Pendant les guerres religieuses, le gouvernement de Normandie se saisit de cette ville, qui entra, plus tard, dans le parti de la Ligue, et fut l'une des premières à ouvrir ses portes à Henri IV, en 1589. Néanmoins, ce roi donna, en 1596, des ordres pour la démolition du fort, mais les habitants surent les éluder.
En 1649, le comte d'Harcourt occupa Pont-de-l'Arche au nom de la cour.
A la date de 1708, voici ce que nous trouvons dans le Dictionnaire géographique de Th. Corneille, à l'article Pont-de-l'Arche :
« Vicomté, bailliage, élection, grenier à sel, maîtrise des eaux et forêts, et un bon château de l'autre côté de son pont de pierre ; c'est le plus beau, le plus long, et le mieux bâti qui soit sur la Seine. Cette ville, bâtie par Charles le Chauve, a de bons fossés et des murailles flanquées de tours.
« Il y a gouverneur, lieutenant de police, un maire, deux
échevins, et une maison de ville. C'est une place très-importante par sa situation. Son cbàteau, construit dans une petite île, est de figure carrée, bien entretenu et bien logeable, flanqué de quatre tours ; au dedans, il y en a une fort haute, qui sert de donjon. Ce château est séparé de la prairie par deux petits ponts. »
Le vieux pont de Pont-de-l'Arche, édifié par Charles le Chauve, s'est écroulé, le 12 juin 16562. Il a été remplacé par un magnifique pont en pierre de dix arches, jeté sur les trois bras du fleuve, et inauguré le 17 janvier 1858.
L'église actuelle de Pont-de-l'Arche, construite au XVe siècle, près des remparts et sur un mamelon élevé, est restée inachevée ; mais elle ne compte pas moins parmi les beaux monuments du département. Les fonts baptismaux, dont la cuve, faite d'une seule pierre, est attribuée à Jean Goujon, plusieurs vitraux et les pendentifs des voûtes, sont fort estimés.
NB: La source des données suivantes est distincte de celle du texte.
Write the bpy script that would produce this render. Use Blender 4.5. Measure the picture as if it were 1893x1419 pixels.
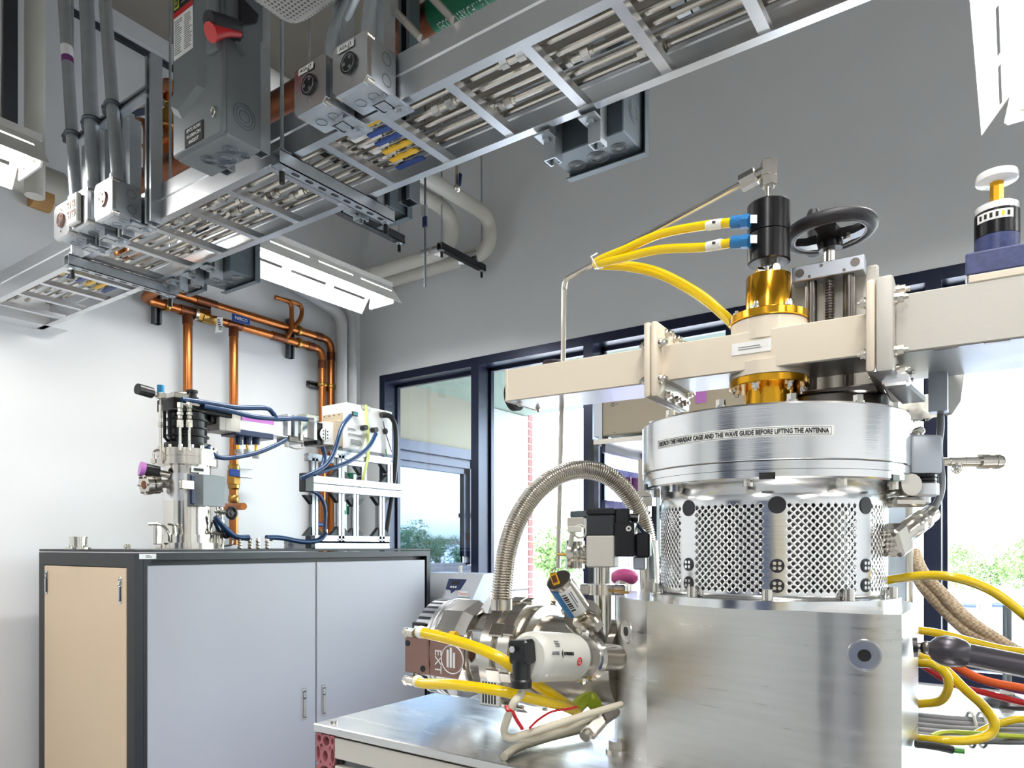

L'orgue et le maître-autel sont des dons d'Henri IV.
Il y a eu, en outre, dans cette ville, des couvents de pénitents et de bénédictins, ainsi qu'une manufacture de draps très-fins, façon d'Angleterre.
Pont-de-l'Arche a transformé ses anciens remparts en promenades. Les rues sont, en général, très-étroites et montantes. Quelques maisons sont fort vieilles , et l'une d'elles, connue sous le nom de l'auberge de la Tête noire, est précédée d'un porche qui paraît appartenir au XIIIe siècle.